Being stigmatized as a campus where sexual assault is a problem could prompt anxious parents – especially those from Asia, for instance, who historically have favored all-women’s schools like Wellesley - to steer their daughters elsewhere. Funders may also shy away, questioning school leadership. That’s not likely to hurt Harvard, Princeton and Dartmouth, which made the list, however. Nor will it deter applications to Emory, USC, Amherst and Swarthmore.
It is clear from reading the responses by the colleges that everyone has already instituted the kinds of procedures and personnel additions that the Department of Education is requiring. It is also clear how disruptive the government’s program could become. The University of Hawaii at Manoa, for example, was targeted for “proactive compliance reviews” even though no complaints have been filed against the school. (It was a terrible winter - maybe someone in the Department of Ed was following the sun?)

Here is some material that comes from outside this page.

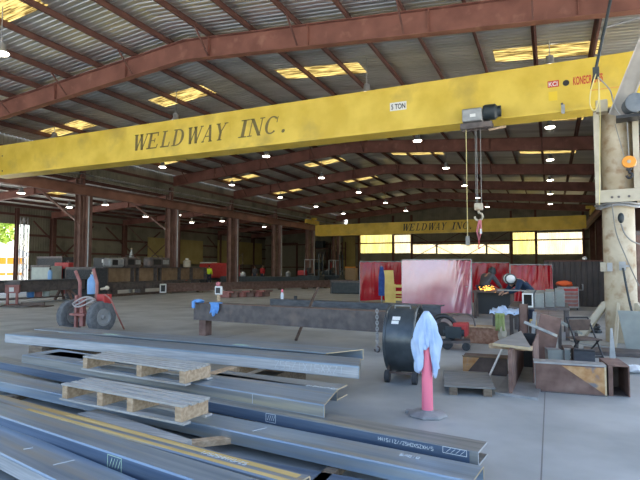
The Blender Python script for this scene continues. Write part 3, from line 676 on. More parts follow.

In any event, the school reported that “OCR investigators have been on the UH Manoa campus this week meeting with a variety of groups and individuals, including students, faculty, staff, administrators and regents.” How distracting for students. What was the point?
The school’s interim President David Lassner told the media they have “a new system-wide Steering Committee to share and collaborate on strategies, approaches, practices and procedures…. and our new budget process directs our chancellors to identify the additional resource investments needed to ensure safety on their campuses."
In other words, schools are paying attention. So – good for the activists who have raised concerns. But, as ever, the federal government is poised to overreach, requiring even more costly personnel additions, compliance, training efforts and audits to schools struggling to provide scholarships and keep programs intact even as costs spiral upward.
Perhaps more useful would be for schools to attack the dangerous binge drinking that is associated with sexual violence and that is quite often illegal. Reported assaults of undergrads usually involve friends or boyfriends and most occur when both partners are drunk. This makes accusations of sexual abuse difficult to substantiate, and is a leading reason that many charges are eventually dropped.
One such incident that attracted the attentions of the Feds involves a young student named Tucker Reed, who has blogged about her “rape” by her boyfriend Andrew Bean in 2010 – a charge that was investigated and subsequently dropped by her school. Both were undergrads at USC, and both were drunk when the alleged attack took place.
Still in a relationship with Bean nearly two years later, Reed openly recorded her boyfriend apologizing for what he did. In that conversation, she claims that when she got into bed with him, drunk and naked, she was expecting to satisfy him without actual intercourse. She suggests that she wanted to wait to have sex and that if he actually loved her, he would have abided by her desire. She laments that “this 'hook-up culture' we’ve let develop will continue to spiral out of control.” Indeed.